Linn, portanto, é a primeira travesti a participar do BBB
"É imprescindível reconhecer Linn da Quebrada como travesti. Isso é um indicativo de respeito ao modo como ela se reconhece", fala Caia Maria Coelho, pesquisadora e vice-coordenadora da Nova Associação de Travestis e Transexuais de Pernambuco.
"Essa palavra é muito grandiosa, especialmente no país que mais mata travestis e transexuais no mundo", completa a ativista e compositora Angella Ohana.
Para entender a importância do termo, Universa ouviu três travestis que estão acompanhando o reality: Caia, Angella e Maria Gabriela Almeida, escritora e performer.
"Vê-la ocupando esse espaço é uma revolução"
As três entrevistadas declaram suas torcidas para Linn da Quebrada, que em 24 horas de reality show sofreu transfobia: quando foi chamada de "ele" pela participante Eslovênia. Mais tarde, Rodrigo Mussi, do Pipoca, usou o termo "traveco" para se referir a travestis, considerado pejorativo.
"Jamais fomos invisíveis, a sociedade sabe aonde ir quando quer encontrar uma travesti. Mas, com ela lá dentro, o Brasil conhecerá outras maneiras de nos ver, e a televisão ganha muito conforme se abre a outras narrativas", acredita Caia.
Angella completa e celebra: "Em 22 edições, ver a primeira travesti e segunda representante da letra T da sigla ocupando esse espaço é uma enorme revolução"
Usar palavra é maneira de combater o preconceito
Caia, Maria Gabriela e Angella concordam que há resistência de usar a palavra "travesti" entre pessoas cisgênero, que se identificam com o sexo que nasceram, isto é, que não são transexuais ou travestis.
No Twitter, Caia contou que já ouviu do editor de um jornal que não usava a palavra "travesti" no veículo porque "o caderno policial foi extinto" — o que, diz ela, contribui para associar essa população à criminalidade e à violência.
Poucos anos atrás tinha editor chefe dizendo que no jornal dele não se usava a palavra travesti porque o caderno policial foi extinto. Ou seja, no seu imaginário, o termo só pode estar relacionado a violência e criminalidade.
Agora há uma TRAVESTI no maior reality do país! ???
"Há uma tentativa das pessoas cisgênero de higienizar a palavra dos meios de comunicação e, por isso, ignorar a identidade de gênero que a Linn afirma e reafirma. Parece mais 'limpo' tratá-la como uma mulher trans, e não como travesti, que é a identidade de gênero com que ela se identifica", fala Angella.

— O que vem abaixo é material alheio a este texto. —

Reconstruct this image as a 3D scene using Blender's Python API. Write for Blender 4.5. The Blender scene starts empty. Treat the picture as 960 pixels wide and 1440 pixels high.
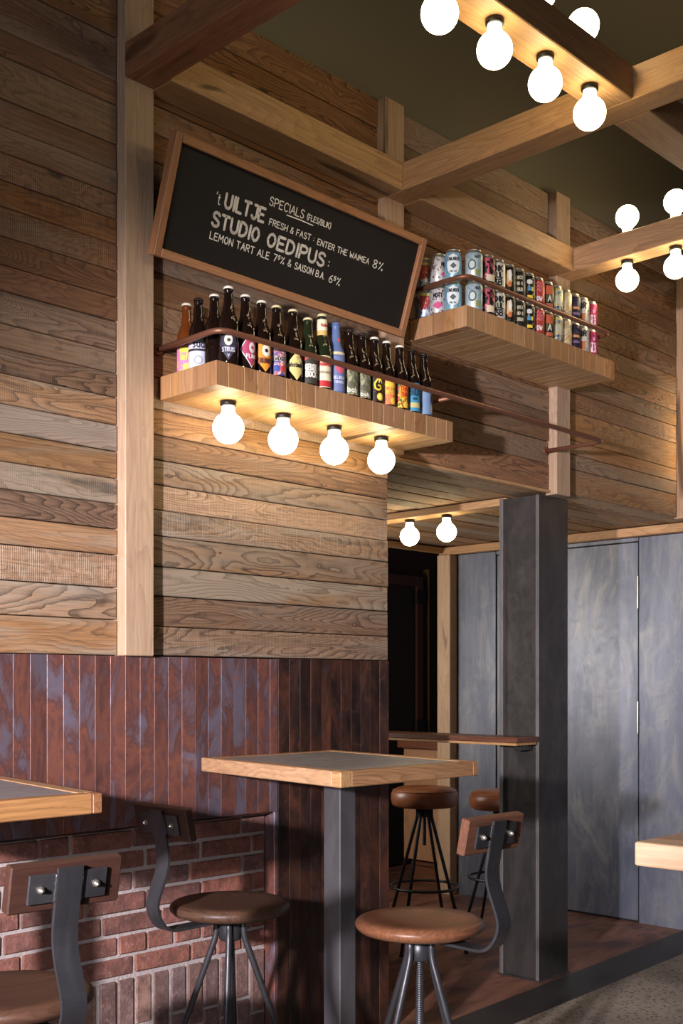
import bpy, bmesh, math, random
from mathutils import Vector, Matrix

random.seed(7)
sc = bpy.context.scene
COL = sc.collection
R = math.radians

# ---------------------------------------------------------------- camera, world, light, exposure
cam_d = bpy.data.cameras.new('camera')
cam = bpy.data.objects.new('camera', cam_d)
COL.objects.link(cam)
cam.location = (0, -2.9, 1.34)
cam.rotation_euler = (R(90), 0, R(44 - 90))
cam_d.sensor_width = 36
cam_d.lens = 1604 / 1440 * 36
cam_d.shift_y = 241 / 1440
cam_d.clip_start = 0.05
sc.camera = cam

sc.view_settings.view_transform = 'Standard'
sc.view_settings.look = 'None'
sc.view_settings.gamma = 1
sc.view_settings.exposure = 0.0
sc.view_settings.use_curve_mapping = False
try:
    sc.cycles.use_denoising = True
    sc.cycles.max_bounces = 8
    sc.cycles.sample_clamp_indirect = 6
except Exception:
    pass

w = bpy.data.worlds.new('world')
sc.world = w
w.use_nodes = True
w.node_tree.nodes['Background'].inputs[0].default_value = (0.72, 0.68, 0.70, 1)
w.node_tree.nodes['Background'].inputs[1].default_value = 0.075

def light(name, kind, loc, aim, energy, color, **kw):
    d = bpy.data.lights.new(name, kind)
    d.energy = energy
    d.color = color
    for k, v in kw.items():
        setattr(d, k, v)
    o = bpy.data.objects.new(name, d)
    o.location = loc
    o.rotation_euler = (Vector(aim) - Vector(loc)).to_track_quat('-Z', 'Y').to_euler()
    COL.objects.link(o)
    return o

# low light streaming in from the street side, to the left behind the camera
light('daylight_beam', 'SPOT', (-1.37, -2.12, 1.66), (3.2, -0.45, 1.05), 1450, (0.985, 0.935, 1.0),
      spot_size=R(53), spot_blend=0.7, shadow_soft_size=0.06)
light('street_window', 'AREA', (-2.6, -2.6, 1.5), (3.0, -0.4, 0.6), 26, (0.82, 0.88, 1.0),
      shape='RECTANGLE', size=2.2, size_y=1.2, spread=R(80))

# unseen lamp added to brighten the passage behind the plank wall
light('passage_fill', 'AREA', (3.36, 2.12, 1.50), (5.74, 1.0, 1.55), 18, (1.0, 0.94, 0.88),
      shape='RECTANGLE', size=0.5, size_y=0.8, spread=R(115))

# ---------------------------------------------------------------- helpers
def lin(c):
    return tuple((v / 255 / 12.92) if v / 255 <= 0.04045 else ((v / 255 + 0.055) / 1.055) ** 2.4 for v in c)

def lin4(c):
    return lin(c) + (1.0,)

class NT:
    def __init__(s, name):
        s.m = bpy.data.materials.new(name)
        s.m.use_nodes = True
        s.t = s.m.node_tree
        s.b = s.t.nodes['Principled BSDF']
    def n(s, typ, **kw):
        x = s.t.nodes.new(typ)
        for k, v in kw.items():
            setattr(x, k, v)
        return x
    def put(s, sock, v):
        if v is None:
            return
        if isinstance(v, bpy.types.NodeSocket):
            s.t.links.new(v, sock)
        else:
            if isinstance(v, tuple) and len(v) == 3 and sock.type == 'RGBA':
                v = v + (1.0,)
            sock.default_value = v
    def math(s, op, a, b=None, c=None, clamp=False):
        x = s.n('ShaderNodeMath', operation=op, use_clamp=clamp)
        s.put(x.inputs[0], a); s.put(x.inputs[1], b)
        if c is not None: s.put(x.inputs[2], c)
        return x.outputs[0]
    def vmath(s, op, a, b):
        x = s.n('ShaderNodeVectorMath', operation=op)
        s.put(x.inputs[0], a); s.put(x.inputs[1], b)
        return x.outputs[0]
    def mix(s, f, a, b, blend='MIX'):
        x = s.n('ShaderNodeMix', data_type='RGBA', blend_type=blend)
        s.put(x.inputs[0], f); s.put(x.inputs[6], a); s.put(x.inputs[7], b)
        return x.outputs[2]
    def noise(s, vec, scale, detail=2.0, rough=0.5, dist=0.0):
        x = s.n('ShaderNodeTexNoise')
        s.put(x.inputs['Vector'], vec); s.put(x.inputs['Scale'], scale)
        s.put(x.inputs['Detail'], detail); s.put(x.inputs['Roughness'], rough); s.put(x.inputs['Distortion'], dist)
        return x.outputs[0]
    def voro(s, vec, scale, feature='F1', out=0):
        x = s.n('ShaderNodeTexVoronoi', feature=feature)
        s.put(x.inputs['Vector'], vec); s.put(x.inputs['Scale'], scale)
        return x.outputs[out]
    def ramp(s, f, stops, interp='LINEAR'):
        x = s.n('ShaderNodeValToRGB')
        x.color_ramp.interpolation = interp
        e = x.color_ramp.elements
        while len(e) < len(stops): e.new(0.5)
        for k, (p, c) in enumerate(stops):
            e[k].position = p
            e[k].color = lin4(c) if not isinstance(c, float) else (c, c, c, 1)
        s.put(x.inputs[0], f)
        return x.outputs[0]
    def rng(s, v, a, b, c, d):
        x = s.n('ShaderNodeMapRange')
        s.put(x.inputs[0], v)
        for k, q in enumerate((a, b, c, d)): x.inputs[k + 1].default_value = q
        return x.outputs[0]
    def coord(s, out='Object'):
        return s.n('ShaderNodeTexCoord').outputs[out]
    def pos(s):
        return s.n('ShaderNodeNewGeometry').outputs['Position']
    def rand(s):
        return s.n('ShaderNodeObjectInfo').outputs['Random']
    def rand2(s, r, k):
        return s.math('FRACT', s.math('MULTIPLY', r, k))
    def scale(s, v, sv):
        return s.vmath('MULTIPLY', v, sv)
    def bump(s, hgt, strength=0.3, dist=0.002):
        x = s.n('ShaderNodeBump')
        x.inputs['Strength'].default_value = strength
        x.inputs['Distance'].default_value = dist
        s.put(x.inputs['Height'], hgt)
        s.put(s.b.inputs['Normal'], x.outputs[0])
    def done(s, color=None, rough=None, metal=None, **kw):
        s.put(s.b.inputs['Base Color'], color)
        s.put(s.b.inputs['Roughness'], rough)
        s.put(s.b.inputs['Metallic'], metal)
        for k, v in kw.items():
            s.put(s.b.inputs[k.replace('_', ' ')], v)
        return s.m

def plain(name, c, rough=0.5, metal=0.0, **kw):
    t = NT(name)
    return t.done(lin(c), rough, metal, **kw)

def wood(name, axis, light_c, mid_c, dark_c, grey=None, grey_amt=0.0, saw=0.0, rough=0.6, ring=0.55,
         freq=70.0, var=0.28, blots=0.0, bump=0.35, gs=9.0, spec=0.3, knots=0.0, hue=0.003):
    t = NT(name)
    r = t.rand()
    cmb = t.n('ShaderNodeCombineXYZ')
    for k, q in enumerate((37.0, 91.0, 53.0)):
        t.put(cmb.inputs[k], t.math('MULTIPLY', r, q))
    base = t.vmath('ADD', t.coord(), cmb.outputs[0])
    st = [1.0, 1.0, 1.0]; st[axis] = 0.13
    st2 = [1.0, 1.0, 1.0]; st2[axis] = 0.035
    v1 = t.scale(base, tuple(st)); v2 = t.scale(base, tuple(st2))
    wob = t.noise(base, 30.0, 2.0, 0.5)
    n1 = t.noise(v1, gs, 2.0, 0.4, 0.25)
    n1 = t.math('ADD', n1, t.math('MULTIPLY', wob, 0.02))
    kc = None
    if knots:
        sk = [1.0, 1.0, 1.0]; sk[axis] = 0.42; sk[1 if axis != 1 else 0] = 0.0
        kd = t.voro(t.scale(base, tuple(sk)), 4.2)
        n1 = t.math('ADD', n1, t.math('MULTIPLY', t.math('POWER', t.rng(kd, 0.0, 0.30, 1.0, 0.0), 2.0), 0.35 * knots))
        kc = t.rng(kd, 0.035, 0.065, 0.9, 0.0)
    ph0 = t.math('MULTIPLY', n1, freq)
    saww = t.math('FRACT', ph0)                       # soft rise, hard late-wood edge
    line = t.math('POWER', saww, 3.0)
    nmask = t.noise(v1, gs * 0.45, 1.0)
    lm = t.math('MULTIPLY', line, t.rng(nmask, 0.35, 0.60, 0.35, 1.0))
    fib = t.noise(v2, 150.0, 3.0, 0.65)
    n3 = t.noise(v1, 4.0, 4.0, 0.6)
    c = t.mix(t.rng(n3, 0.3, 0.7, 0, 1), lin(light_c), lin(mid_c))
    c = t.mix(t.math('MULTIPLY', lm, ring), c, lin(dark_c))
    c = t.mix(t.rng(fib, 0.40, 0.78, 0.0, 0.6), c, lin(dark_c))
    if kc is not None:
        c = t.mix(kc, c, lin((58, 40, 30)))
    if grey:
        g = t.noise(v1, 6.5, 5.0, 0.65, 0.6)
        gm = t.rng(t.math('ADD', g, t.rng(t.rand2(r, 17.3), 0, 1, -0.12, 0.14)), 0.48, 0.64, 0, grey_amt)
        gc = t.mix(t.math('MULTIPLY', lm, 0.55), lin(grey), lin(dark_c))
        c = t.mix(gm, c, gc)
        g2 = t.noise(t.vmath('ADD', v1, (5.3, 1.7, 9.1)), 13.0, 5.0, 0.65, 0.8)
        c = t.mix(t.rng(g2, 0.60, 0.72, 0, grey_amt * 0.9), c, lin((66, 58, 54)))
    hs = None
    if saw:
        sx = t.n('ShaderNodeSeparateXYZ'); t.put(sx.inputs[0], base)
        ph = t.math('ADD', t.math('MULTIPLY', sx.outputs[axis], 470.0), t.math('MULTIPLY', t.noise(t.scale(base, (1, 1, 0.3)), 60.0, 2.0), 2.6))
        sm = t.rng(t.noise(v1, 3.1, 2.0), 0.40, 0.60, 0, 1)
        sm = t.math('MULTIPLY', sm, t.rng(t.rand2(r, 7.7), 0.25, 0.6, 0.15, 1))
        hs = t.math('MULTIPLY', t.math('POWER', t.math('ABSOLUTE', t.math('SINE', ph)), 4.0), sm)
        hs = t.math('MULTIPLY', hs, t.rng(t.noise(base, 45.0, 2.0), 0.4, 0.6, 0.3, 1.0))
        c = t.mix(t.math('MULTIPLY', hs, saw), c, lin((214, 196, 172)))
    if blots:
        b = t.noise(v1, 7.0, 3.0, 0.5, 1.0)
        c = t.mix(t.rng(b, 0.655, 0.70, 0, blots), c, lin((32, 20, 14)))
    val = t.rng(r, 0, 1, 1 - var, 1 + var)
    hsv = t.n('ShaderNodeHueSaturation')
    t.put(hsv.inputs['Saturation'], t.rng(t.rand2(r, 29.1), 0, 1, 0.88 if grey else 0.93, 1.10 if grey else 1.02))
    t.put(hsv.inputs['Hue'], t.rng(t.rand2(r, 11.9), 0, 1, 0.5 - hue, 0.5 + hue))
    t.put(hsv.inputs['Value'], val)
    t.put(hsv.inputs['Color'], c)
    hgt = t.math('SUBTRACT', t.math('MULTIPLY', fib, 0.7), t.math('MULTIPLY', lm, 0.5))
    if hs is not None: hgt = t.math('ADD', hgt, t.math('MULTIPLY', hs, 0.3))
    t.bump(hgt, bump, 0.003)
    return t.done(hsv.outputs[0], rough, 0.0, Specular_IOR_Level=spec)

def mesh_obj(name, verts, faces, mat, parent=None, loc=None, rot=None, smooth=False, fmat=None):
    me = bpy.data.meshes.new(name)
    me.from_pydata([tuple(v) for v in verts], [], faces)
    for m in (mat if isinstance(mat, (list, tuple)) else [mat]):
        me.materials.append(m)
    if fmat:
        for p, k in zip(me.polygons, fmat): p.material_index = k
    if smooth:
        for p in me.polygons: p.use_smooth = True
    me.update()
    return link(name, me, parent, loc, rot)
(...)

"E essa resistência se deve ao fato de que existem vários mitos e estereótipos, que foram criados por pessoas cisgênero e reforçados pela mídia, que demonizam o termo. O mito da travesti violenta, que rouba, que causa medo, que não deve estar em sociedade. É uma palavra carregada de muitos estigmas e, por isso, usá-la é uma forma de assumir um compromisso pelo fim desses estereótipos", completa Maria Gabriela.
Além disso, explica, a palavra "travesti" também carrega um peso histórico: "Quando falo que sou travesti, não falo só de mim, mas de muitas outras pessoas que vieram antes e que sou a continuação delas, que lutaram em uma época que a gente não tinha direito sequer de sair à rua durante o dia".